--- Begin ---
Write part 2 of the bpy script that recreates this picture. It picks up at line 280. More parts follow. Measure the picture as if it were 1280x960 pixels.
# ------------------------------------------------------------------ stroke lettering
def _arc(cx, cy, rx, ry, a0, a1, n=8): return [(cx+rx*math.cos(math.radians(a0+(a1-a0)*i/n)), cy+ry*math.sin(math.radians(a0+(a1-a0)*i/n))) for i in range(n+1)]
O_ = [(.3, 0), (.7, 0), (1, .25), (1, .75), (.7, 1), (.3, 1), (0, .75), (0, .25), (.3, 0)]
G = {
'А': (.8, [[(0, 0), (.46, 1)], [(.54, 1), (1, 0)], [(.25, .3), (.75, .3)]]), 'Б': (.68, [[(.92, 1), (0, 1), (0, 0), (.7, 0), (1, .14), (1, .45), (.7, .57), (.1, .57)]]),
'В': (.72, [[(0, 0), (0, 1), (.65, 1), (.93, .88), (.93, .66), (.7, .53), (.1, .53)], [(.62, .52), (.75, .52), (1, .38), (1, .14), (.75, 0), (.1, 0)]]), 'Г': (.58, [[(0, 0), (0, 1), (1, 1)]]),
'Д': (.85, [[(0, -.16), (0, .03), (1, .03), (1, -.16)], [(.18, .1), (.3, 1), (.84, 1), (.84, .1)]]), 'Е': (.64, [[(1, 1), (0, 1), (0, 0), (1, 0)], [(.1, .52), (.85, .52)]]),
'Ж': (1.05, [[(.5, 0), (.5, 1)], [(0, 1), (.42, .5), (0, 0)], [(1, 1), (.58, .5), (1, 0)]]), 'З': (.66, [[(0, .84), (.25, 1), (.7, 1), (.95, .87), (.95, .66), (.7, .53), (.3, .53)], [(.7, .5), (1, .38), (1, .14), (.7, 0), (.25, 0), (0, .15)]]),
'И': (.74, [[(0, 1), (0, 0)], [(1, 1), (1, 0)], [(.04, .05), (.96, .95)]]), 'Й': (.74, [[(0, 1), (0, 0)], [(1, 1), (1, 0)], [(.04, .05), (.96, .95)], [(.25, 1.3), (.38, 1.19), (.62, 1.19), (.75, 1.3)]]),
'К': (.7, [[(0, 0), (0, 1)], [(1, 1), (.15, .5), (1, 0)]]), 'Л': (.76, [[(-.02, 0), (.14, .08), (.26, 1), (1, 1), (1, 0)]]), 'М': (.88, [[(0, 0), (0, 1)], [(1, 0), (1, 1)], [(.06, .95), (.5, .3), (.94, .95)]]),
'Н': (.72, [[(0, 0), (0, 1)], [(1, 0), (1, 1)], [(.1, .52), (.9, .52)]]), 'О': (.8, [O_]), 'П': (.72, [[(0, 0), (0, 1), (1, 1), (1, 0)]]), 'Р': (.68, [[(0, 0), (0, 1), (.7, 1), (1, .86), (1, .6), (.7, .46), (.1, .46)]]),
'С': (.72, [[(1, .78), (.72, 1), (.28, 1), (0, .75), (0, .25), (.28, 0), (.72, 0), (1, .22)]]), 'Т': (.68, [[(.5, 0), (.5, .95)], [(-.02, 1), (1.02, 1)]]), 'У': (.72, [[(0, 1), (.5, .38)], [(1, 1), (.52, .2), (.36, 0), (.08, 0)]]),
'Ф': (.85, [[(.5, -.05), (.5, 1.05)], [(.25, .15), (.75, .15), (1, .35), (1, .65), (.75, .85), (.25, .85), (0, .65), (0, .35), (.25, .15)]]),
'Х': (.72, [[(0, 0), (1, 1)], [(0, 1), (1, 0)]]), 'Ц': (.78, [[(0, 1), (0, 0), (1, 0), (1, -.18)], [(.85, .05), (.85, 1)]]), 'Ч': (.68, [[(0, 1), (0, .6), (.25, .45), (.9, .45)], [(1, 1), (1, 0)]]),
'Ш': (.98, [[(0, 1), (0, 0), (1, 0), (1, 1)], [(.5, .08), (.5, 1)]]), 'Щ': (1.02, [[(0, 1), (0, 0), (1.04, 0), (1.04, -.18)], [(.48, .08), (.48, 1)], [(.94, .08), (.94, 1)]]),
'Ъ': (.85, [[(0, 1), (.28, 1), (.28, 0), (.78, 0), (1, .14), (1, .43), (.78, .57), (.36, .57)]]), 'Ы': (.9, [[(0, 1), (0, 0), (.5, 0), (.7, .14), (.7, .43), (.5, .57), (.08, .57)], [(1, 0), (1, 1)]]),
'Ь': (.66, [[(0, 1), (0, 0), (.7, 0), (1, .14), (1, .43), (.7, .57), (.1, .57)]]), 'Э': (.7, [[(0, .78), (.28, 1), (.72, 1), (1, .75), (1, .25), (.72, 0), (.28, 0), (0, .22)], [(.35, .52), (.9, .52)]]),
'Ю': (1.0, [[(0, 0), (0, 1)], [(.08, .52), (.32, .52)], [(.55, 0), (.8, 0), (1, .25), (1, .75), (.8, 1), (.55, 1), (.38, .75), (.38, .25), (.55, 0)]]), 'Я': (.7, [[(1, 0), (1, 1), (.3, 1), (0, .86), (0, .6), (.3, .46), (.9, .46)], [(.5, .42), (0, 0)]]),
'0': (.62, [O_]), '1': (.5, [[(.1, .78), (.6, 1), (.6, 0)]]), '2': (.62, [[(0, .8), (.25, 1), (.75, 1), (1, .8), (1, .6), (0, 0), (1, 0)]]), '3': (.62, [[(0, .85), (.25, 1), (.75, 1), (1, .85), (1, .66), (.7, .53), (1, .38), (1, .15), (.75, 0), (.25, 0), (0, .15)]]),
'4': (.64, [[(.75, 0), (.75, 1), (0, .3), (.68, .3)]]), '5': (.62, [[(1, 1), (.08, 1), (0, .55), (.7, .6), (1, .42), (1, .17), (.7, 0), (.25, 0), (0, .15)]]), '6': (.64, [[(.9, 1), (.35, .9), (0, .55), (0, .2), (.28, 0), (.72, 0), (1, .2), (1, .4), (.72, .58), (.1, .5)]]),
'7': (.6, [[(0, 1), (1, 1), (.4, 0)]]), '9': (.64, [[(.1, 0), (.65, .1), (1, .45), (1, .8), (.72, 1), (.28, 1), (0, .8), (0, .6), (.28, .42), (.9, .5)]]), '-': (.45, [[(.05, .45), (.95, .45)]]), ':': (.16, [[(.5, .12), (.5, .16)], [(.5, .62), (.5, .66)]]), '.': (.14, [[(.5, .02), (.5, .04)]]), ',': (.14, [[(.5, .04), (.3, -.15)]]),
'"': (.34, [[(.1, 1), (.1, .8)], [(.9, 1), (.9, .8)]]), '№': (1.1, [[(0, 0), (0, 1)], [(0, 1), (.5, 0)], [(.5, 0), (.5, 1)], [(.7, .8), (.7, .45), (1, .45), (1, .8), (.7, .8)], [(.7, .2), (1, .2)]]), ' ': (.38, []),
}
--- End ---
* To be done: Reproduce the listing above verbatim, from first line to last.

* Written answer:
Write part 2 of the bpy script that recreates this picture. It picks up at line 280. More parts follow. Measure the picture as if it were 1280x960 pixels.
# ------------------------------------------------------------------ stroke lettering
def _arc(cx, cy, rx, ry, a0, a1, n=8): return [(cx+rx*math.cos(math.radians(a0+(a1-a0)*i/n)), cy+ry*math.sin(math.radians(a0+(a1-a0)*i/n))) for i in range(n+1)]
O_ = [(.3, 0), (.7, 0), (1, .25), (1, .75), (.7, 1), (.3, 1), (0, .75), (0, .25), (.3, 0)]
G = {
'А': (.8, [[(0, 0), (.46, 1)], [(.54, 1), (1, 0)], [(.25, .3), (.75, .3)]]), 'Б': (.68, [[(.92, 1), (0, 1), (0, 0), (.7, 0), (1, .14), (1, .45), (.7, .57), (.1, .57)]]),
'В': (.72, [[(0, 0), (0, 1), (.65, 1), (.93, .88), (.93, .66), (.7, .53), (.1, .53)], [(.62, .52), (.75, .52), (1, .38), (1, .14), (.75, 0), (.1, 0)]]), 'Г': (.58, [[(0, 0), (0, 1), (1, 1)]]),
'Д': (.85, [[(0, -.16), (0, .03), (1, .03), (1, -.16)], [(.18, .1), (.3, 1), (.84, 1), (.84, .1)]]), 'Е': (.64, [[(1, 1), (0, 1), (0, 0), (1, 0)], [(.1, .52), (.85, .52)]]),
'Ж': (1.05, [[(.5, 0), (.5, 1)], [(0, 1), (.42, .5), (0, 0)], [(1, 1), (.58, .5), (1, 0)]]), 'З': (.66, [[(0, .84), (.25, 1), (.7, 1), (.95, .87), (.95, .66), (.7, .53), (.3, .53)], [(.7, .5), (1, .38), (1, .14), (.7, 0), (.25, 0), (0, .15)]]),
'И': (.74, [[(0, 1), (0, 0)], [(1, 1), (1, 0)], [(.04, .05), (.96, .95)]]), 'Й': (.74, [[(0, 1), (0, 0)], [(1, 1), (1, 0)], [(.04, .05), (.96, .95)], [(.25, 1.3), (.38, 1.19), (.62, 1.19), (.75, 1.3)]]),
'К': (.7, [[(0, 0), (0, 1)], [(1, 1), (.15, .5), (1, 0)]]), 'Л': (.76, [[(-.02, 0), (.14, .08), (.26, 1), (1, 1), (1, 0)]]), 'М': (.88, [[(0, 0), (0, 1)], [(1, 0), (1, 1)], [(.06, .95), (.5, .3), (.94, .95)]]),
'Н': (.72, [[(0, 0), (0, 1)], [(1, 0), (1, 1)], [(.1, .52), (.9, .52)]]), 'О': (.8, [O_]), 'П': (.72, [[(0, 0), (0, 1), (1, 1), (1, 0)]]), 'Р': (.68, [[(0, 0), (0, 1), (.7, 1), (1, .86), (1, .6), (.7, .46), (.1, .46)]]),
'С': (.72, [[(1, .78), (.72, 1), (.28, 1), (0, .75), (0, .25), (.28, 0), (.72, 0), (1, .22)]]), 'Т': (.68, [[(.5, 0), (.5, .95)], [(-.02, 1), (1.02, 1)]]), 'У': (.72, [[(0, 1), (.5, .38)], [(1, 1), (.52, .2), (.36, 0), (.08, 0)]]),
'Ф': (.85, [[(.5, -.05), (.5, 1.05)], [(.25, .15), (.75, .15), (1, .35), (1, .65), (.75, .85), (.25, .85), (0, .65), (0, .35), (.25, .15)]]),
'Х': (.72, [[(0, 0), (1, 1)], [(0, 1), (1, 0)]]), 'Ц': (.78, [[(0, 1), (0, 0), (1, 0), (1, -.18)], [(.85, .05), (.85, 1)]]), 'Ч': (.68, [[(0, 1), (0, .6), (.25, .45), (.9, .45)], [(1, 1), (1, 0)]]),
'Ш': (.98, [[(0, 1), (0, 0), (1, 0), (1, 1)], [(.5, .08), (.5, 1)]]), 'Щ': (1.02, [[(0, 1), (0, 0), (1.04, 0), (1.04, -.18)], [(.48, .08), (.48, 1)], [(.94, .08), (.94, 1)]]),
'Ъ': (.85, [[(0, 1), (.28, 1), (.28, 0), (.78, 0), (1, .14), (1, .43), (.78, .57), (.36, .57)]]), 'Ы': (.9, [[(0, 1), (0, 0), (.5, 0), (.7, .14), (.7, .43), (.5, .57), (.08, .57)], [(1, 0), (1, 1)]]),
'Ь': (.66, [[(0, 1), (0, 0), (.7, 0), (1, .14), (1, .43), (.7, .57), (.1, .57)]]), 'Э': (.7, [[(0, .78), (.28, 1), (.72, 1), (1, .75), (1, .25), (.72, 0), (.28, 0), (0, .22)], [(.35, .52), (.9, .52)]]),
'Ю': (1.0, [[(0, 0), (0, 1)], [(.08, .52), (.32, .52)], [(.55, 0), (.8, 0), (1, .25), (1, .75), (.8, 1), (.55, 1), (.38, .75), (.38, .25), (.55, 0)]]), 'Я': (.7, [[(1, 0), (1, 1), (.3, 1), (0, .86), (0, .6), (.3, .46), (.9, .46)], [(.5, .42), (0, 0)]]),
'0': (.62, [O_]), '1': (.5, [[(.1, .78), (.6, 1), (.6, 0)]]), '2': (.62, [[(0, .8), (.25, 1), (.75, 1), (1, .8), (1, .6), (0, 0), (1, 0)]]), '3': (.62, [[(0, .85), (.25, 1), (.75, 1), (1, .85), (1, .66), (.7, .53), (1, .38), (1, .15), (.75, 0), (.25, 0), (0, .15)]]),
'4': (.64, [[(.75, 0), (.75, 1), (0, .3), (.68, .3)]]), '5': (.62, [[(1, 1), (.08, 1), (0, .55), (.7, .6), (1, .42), (1, .17), (.7, 0), (.25, 0), (0, .15)]]), '6': (.64, [[(.9, 1), (.35, .9), (0, .55), (0, .2), (.28, 0), (.72, 0), (1, .2), (1, .4), (.72, .58), (.1, .5)]]),
'7': (.6, [[(0, 1), (1, 1), (.4, 0)]]), '9': (.64, [[(.1, 0), (.65, .1), (1, .45), (1, .8), (.72, 1), (.28, 1), (0, .8), (0, .6), (.28, .42), (.9, .5)]]), '-': (.45, [[(.05, .45), (.95, .45)]]), ':': (.16, [[(.5, .12), (.5, .16)], [(.5, .62), (.5, .66)]]), '.': (.14, [[(.5, .02), (.5, .04)]]), ',': (.14, [[(.5, .04), (.3, -.15)]]),
'"': (.34, [[(.1, 1), (.1, .8)], [(.9, 1), (.9, .8)]]), '№': (1.1, [[(0, 0), (0, 1)], [(0, 1), (.5, 0)], [(.5, 0), (.5, 1)], [(.7, .8), (.7, .45), (1, .45), (1, .8), (.7, .8)], [(.7, .2), (1, .2)]]), ' ': (.38, []),
}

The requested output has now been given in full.